多くのファンを惹きつける摩訶不思議な仮想都市Curio City(キュリオシティ)

三井物産(株)

CD-ROM の季刊誌を出版

 「Curio City」は 1995 年秋、三井物産(株)の新規事業としてスタートした CD-ROM の定期刊行物。季刊で発行し、今年 4 月 30 日発売号で「VOL.7」を数える。

CURIO CITY雑誌 CURIO CITY雑誌

ハードカバーに収められ、“雑誌”としてコンビニや書店に並べられる「Curio City」

 A4 判の冊子には「Curio City」のガイド、各企業の広告などを掲載、表紙裏に CD-ROM をセットして、定価1,500円で全国約7,000店のセブン-イレブンと、書店、パソコンショップで販売。発行部数は毎号 12 万部。CD-ROM は Windows、Macintosh のいずれにも対応する。
 「Curio City」には毎号、アンケートハガキが付いており、氏名、住所、年齢のほか、過去に購入した号や、利用の感想などを聞いているが、これによると何号か続けて購入している読者が多く、バックナンバーをすべて持っている人も珍しくない。満足度の 4 段階評価では大半が「大満足」または「満足」の回答。
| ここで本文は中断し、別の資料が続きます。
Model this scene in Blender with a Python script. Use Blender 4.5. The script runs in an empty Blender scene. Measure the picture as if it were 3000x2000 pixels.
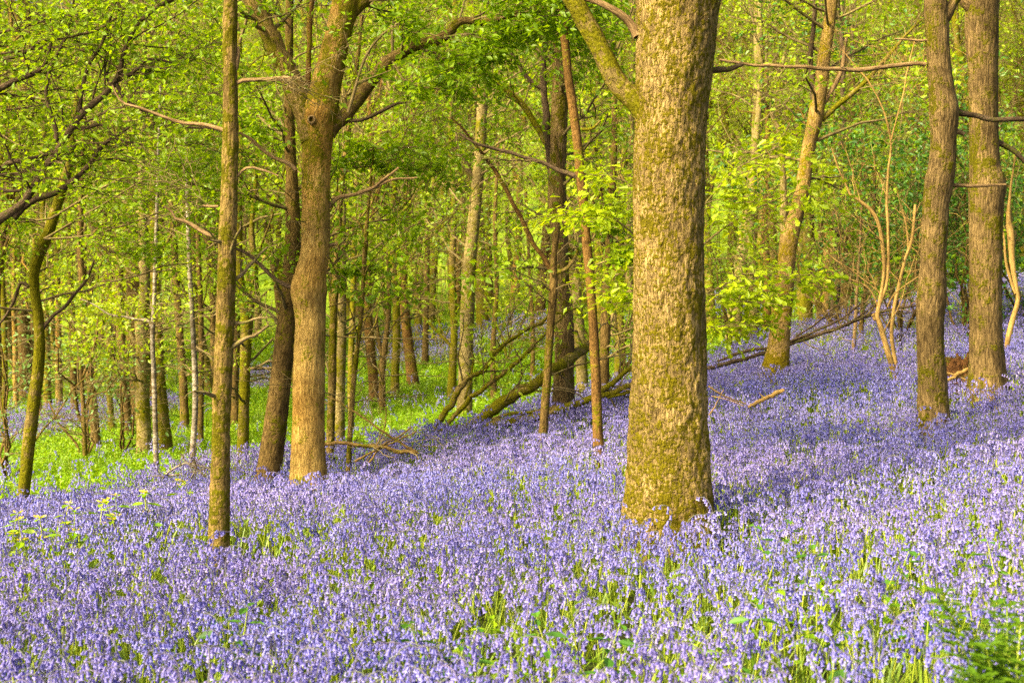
import bpy, math, random
import numpy as np
from mathutils import Vector, Matrix, Euler, noise as mnoise

random.seed(7)
RNG = np.random.default_rng(11)
SC = bpy.context.scene
COL = SC.collection

# ------------------------------------------------------------------ camera
FOC = 50.0
F = 3000 * FOC / 36.0
EYE = 1.65
HOR = 800.0
TILT = math.atan((1000 - HOR) / -F)          # negative: looking down
ct, st = math.cos(TILT), math.sin(TILT)


def P(px, py, Y):
    """photo pixel (3000x2000) at world depth Y -> world point"""
    a = (px - 1500) / F
    b = (1000 - py) / F
    dy, dz = ct - b * st, st + b * ct
    k = Y / dy
    return np.array([a * k, Y, EYE + dz * k])


def proj(x, y, z):
    z = z - EYE
    fw = y * ct + z * st
    up = -y * st + z * ct
    return 1500 + F * x / fw, 1000 - F * up / fw


# ------------------------------------------------------------------ terrain
CP = [(0, 2000, 6.0), (750, 2000, 5.85), (1500, 2000, 5.7), (2250, 2000, 5.45), (3000, 2000, 5.2),
      (640, 1690, 8.0), (1965, 1610, 8.5), (2990, 1500, 8.5), (0, 1715, 7.9), (300, 1610, 8.5), (300, 1500, 11.5), (1250, 1560, 9.0),
      (65, 1490, 13), (905, 1475, 12), (780, 1445, 13), (1300, 1310, 14), (1753, 1340, 11.5), (1590, 1300, 12.5),
      (1648, 1240, 15), (1290, 1280, 15), (2735, 1270, 12), (2890, 1160, 13.5), (2620, 1118, 15), (2270, 1115, 16),
      (2955, 1058, 16), (460, 1392, 15), (565, 1368, 15), (425, 1348, 20), (485, 1348, 21), (275, 1328, 21), (0, 1425, 17),
      (715, 1378, 15.5), (1360, 1232, 20), (1180, 1192, 26), (1095, 1172, 26), (1325, 1178, 26), (1205, 1137, 28),
      (1245, 1018, 40), (1500, 962, 42), (1100, 1025, 40), (20, 1300, 25), (140, 1228, 30), (330, 1192, 33), (0, 1182, 37),
      (600, 1185, 34), (800, 1110, 38), (1700, 1157, 22), (1775, 1188, 20), (2210, 996, 26), (2360, 952, 30), (2480, 932, 28),
      (2550, 905, 32), (2900, 860, 24), (3000, 810, 30), (2700, 850, 32), (1750, 945, 42), (2150, 895, 42)]
cpw = [P(*c) - np.array([0, 0, .10 if c[2] < 10 else .20 if (c[2] < 15.6 or c[0] > 2150) else .06]) for c in CP]
for x, y, z in [(-30, 62, -1.2), (-12, 62, -.6), (0, 62, .6), (12, 62, 2.0), (30, 62, 3.4), (-60, 30, -3), (60, 30, 5), (-30, 5, -2.2), (30, 5, 2.6),
                (-6, -6, .0), (6, -6, .4), (0, -20, .3), (-10, 8, -.45), (9, 10, .75), (-22, 16, -2.0), (20, 18, 2.2)]:
    cpw.append(np.array([x, y, z]))
cpw = np.array(cpw)


def _U(r2):
    return np.where(r2 > 1e-9, r2 * np.log(r2 + 1e-12) * .5, 0)


_n = len(cpw)
_d2 = ((cpw[:, None, :2] - cpw[None, :, :2]) ** 2).sum(-1)
_A = np.zeros((_n + 3, _n + 3))
_A[:_n, :_n] = _U(_d2) + np.eye(_n) * .6
_A[:_n, _n] = 1
_A[:_n, _n + 1:] = cpw[:, :2]
_A[_n, :_n] = 1
_A[_n + 1:, :_n] = cpw[:, :2].T
_w = np.linalg.solve(_A, np.concatenate([cpw[:, 2], [0, 0, 0]]))


def gz(x, y):
    x = np.atleast_1d(np.asarray(x, float))
    y = np.atleast_1d(np.asarray(y, float))
    xs = np.clip(x, -45, 45)
    ys = np.clip(y, -15, 66)
    out = np.empty(len(x))
    for i in range(0, len(x), 20000):
        a, b = xs[i:i + 20000], ys[i:i + 20000]
        r2 = (a[:, None] - cpw[None, :, 0]) ** 2 + (b[:, None] - cpw[None, :, 1]) ** 2
        out[i:i + 20000] = _U(r2) @ _w[:_n] + _w[_n] + _w[_n + 1] * a + _w[_n + 2] * b
    s = np.clip((y - 56) / 75, 0, 1)
    return out + 26 * s * s * (3 - 2 * s)


def g1(x, y):
    return float(gz([x], [y])[0])


# ------------------------------------------------------------------ object helpers
def tag(o, label=None, cat=None, group=None, kind=None):
    for k, v in (('label', label), ('category', cat), ('group', group), ('kind', kind)):
        if v:
            o[k] = v
    return o


def empty(name, loc):
    o = bpy.data.objects.new(name, None)
    o.empty_display_size = .1
    o.location = loc
    COL.objects.link(o)
    return o


def link(name, me, parent=None, loc=(0, 0, 0)):
    o = bpy.data.objects.new(name, me)
    COL.objects.link(o)
    o.location = loc
    if parent is not None:
        o.parent = parent
    return o


def copy_tree(o, parent=None):
    c = o.copy()
    COL.objects.link(c)
    c.parent = parent
    for ch in o.children:
        copy_tree(ch, c)
    return c


class MB:
    """collects quads/tris/ngons with a bark coordinate and a per-face value"""

    def __init__(s):
        s.v, s.f, s.bk, s.lv, s.mi, s.n = [], [], [], [], [], 0

    def add(s, v, f, bk=None, lv=None, mi=0):
        v = np.asarray(v, float).reshape(-1, 3)
        f = np.asarray(f, np.int64)
        s.v.append(v)
        s.f.append(f + s.n)
        s.bk.append(v if bk is None else bk)
        s.lv.append(np.zeros(len(f)) if lv is None else lv)
        s.mi.append(np.full(len(f), mi))
        s.n += len(v)

    def mesh(s, name, mats, smooth=True, origin=None):
        me = bpy.data.meshes.new(name)
        if not s.v:
            return me
        v = np.concatenate(s.v)
        if origin is not None:
            v = v - np.asarray(origin)
        sizes = np.concatenate([np.full(len(f), f.shape[1]) for f in s.f])
        idx = np.concatenate([f.ravel() for f in s.f])
        me.vertices.add(len(v))
        me.vertices.foreach_set('co', v.astype(np.float32).ravel())
        me.loops.add(len(idx))
        me.loops.foreach_set('vertex_index', idx.astype(np.int32))
        me.polygons.add(len(sizes))
        st_ = np.zeros(len(sizes), np.int32)
        st_[1:] = np.cumsum(sizes)[:-1]
        me.polygons.foreach_set('loop_start', st_)
        me.polygons.foreach_set('material_index', np.concatenate(s.mi).astype(np.int32))
        a = me.attributes.new('bk', 'FLOAT_VECTOR', 'POINT')
        a.data.foreach_set('vector', np.concatenate(s.bk).astype(np.float32).ravel())
        a = me.attributes.new('lv', 'FLOAT', 'FACE')
        a.data.foreach_set('value', np.concatenate(s.lv).astype(np.float32))
        me.polygons.foreach_set('use_smooth', np.full(len(sizes), smooth, bool))
        for m in (mats if isinstance(mats, (list, tuple)) else [mats]):
            me.materials.append(m)
        me.update(calc_edges=True)
        return me


def unit(a):
    return a / (np.linalg.norm(a, axis=-1, keepdims=True) + 1e-12)


def catmull(pts, n):
    """pts (k,d) -> n samples on a smooth curve"""
    p = np.asarray(pts, float)
    k = len(p)
    if k == 2:
        t = np.linspace(0, 1, n)[:, None]
        return p[0] * (1 - t) + p[1] * t
    q = np.vstack([2 * p[0] - p[1], p, 2 * p[-1] - p[-2]])
    seg = np.concatenate([[0], np.cumsum(np.linalg.norm(np.diff(p[:, :3], axis=0), axis=1))])
    u = np.linspace(0, seg[-1], n)
    i = np.clip(np.searchsorted(seg, u, 'right') - 1, 0, k - 2)
    t = ((u - seg[i]) / (seg[i + 1] - seg[i] + 1e-9))[:, None]
    a, b, c, d = q[i], q[i + 1], q[i + 2], q[i + 3]
    return .5 * (2 * b + (c - a) * t + (2 * a - 5 * b + 4 * c - d) * t ** 2 + (3 * b - a - 3 * c + d) * t ** 3)


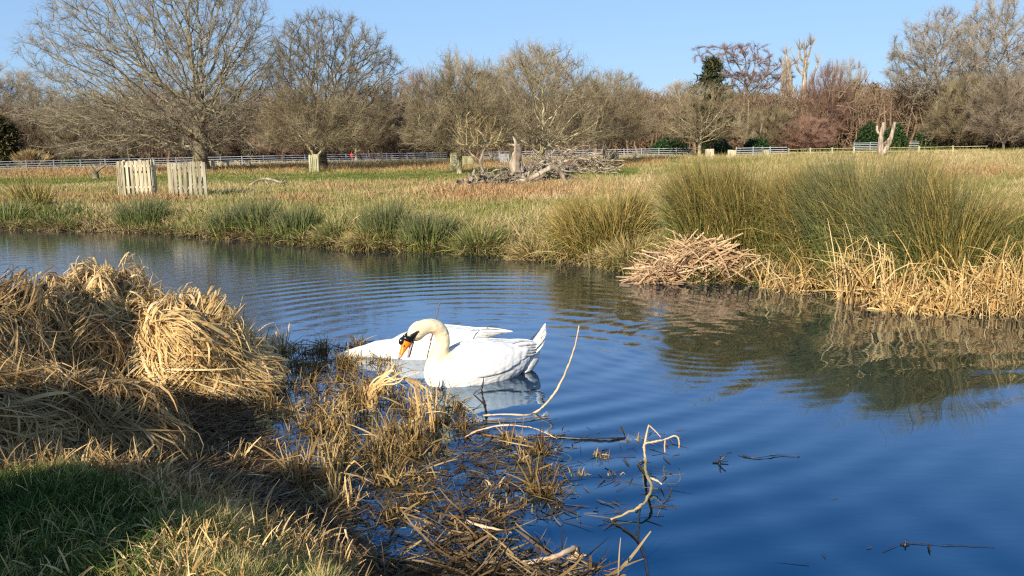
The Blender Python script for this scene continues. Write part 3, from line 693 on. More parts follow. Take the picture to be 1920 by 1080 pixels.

固定的なファン層が「Curio City」を支えていることがわかる。
 ユーザーの男女比は約 7:3。年齢は 30 ~ 34 歳が 23%で最も多く、20 ~ 24 歳と 25 ~ 29 歳がともに 19%、35 ~ 39 歳が 13%と続いている。地域 では東京が 21%、神奈川が 11%、埼玉が 7%、千葉が 6%と首都圏が 4位までを占め、次いで大阪が 6%、兵庫が 5%、愛知が 4%、北海道が 3%の順に多い。パソコン歴では「2 年未満」が 45%、「2 ~ 4 年」が 21%、「5 ~ 9 年」が 17%、「10 ~ 14 年」が 10%、「15 年以上」が5%と、パソコン歴が長くなるほどその割合が低い。
 ストーリーはユーザーがキュリオシティに引っ越すところからはじまる。新居となるアパートの入口にはネームプレートがかかり、ニュース番組は現実の日付を告げている。街の中心にあるコロシアムを取り囲むように店や民家が並び、気の向くままに散歩をしているうちに、ユーザーはさまざまな情報、思わぬアクシデントに出会うことになるのだ。

“広告”も愉快に楽しく

 一級建築士の資格を持つスタッフが設計した建築物、“キュロちゃん”や“Q 星人”などの個性的なキャラクター、ユーザーを巻きこむ怪しいストーリー展開と、見る人を飽きさせない魅力を詰めこんだ「Curio City」を、同社では「“タイトル”と呼ばれる CD-ROM の名作にもひけをとらない“作品”」(情報通信事業部 マルチメディアチーム 藤原弦義氏)と胸を張る。
 “タイトル”が単行本とすれば「Curio City」は雑誌。雑誌には当然、広告がある。毎号約 15 社が、店舗、ショールーム、看板を設けるなどの方法で情報発信を行っているが、これを単なる広告に終わらせず、「広告的要素を含めつつ面白く仕上げる」(藤原氏)のが同社の腕の見せ所だ。
 その一例として、「Curio City」の通貨である“キュリオーネ”を使って、ユーザーが商品やサービスの疑似体験ができる仕掛け作りを挙げることができる。たとえば保険に入っておくとシティ内で事故に合った時に保険金がおりたり、銀行で 1 日 5%の利息がつくキュリオーネ預金を利用できるといった具合だ。
 「Curio City」には「VOL.3」からインターネット接続機能をプラス。現在、ほとんどの参加企業が「Curio City」と自社のホームページとのリンクを張っている。「CD-ROM でしか表現できないことと、インターネットでしかできないことを組み合わせて効果的に情報の受発信を行うことが可能になったと好評を得ている」(藤原氏)という。
 号を重ねるほどに確実にファンを獲得してきた「Curio City」が、どんな役割を担うメディアとして成長、定着していくのか。今後がますます楽しみである。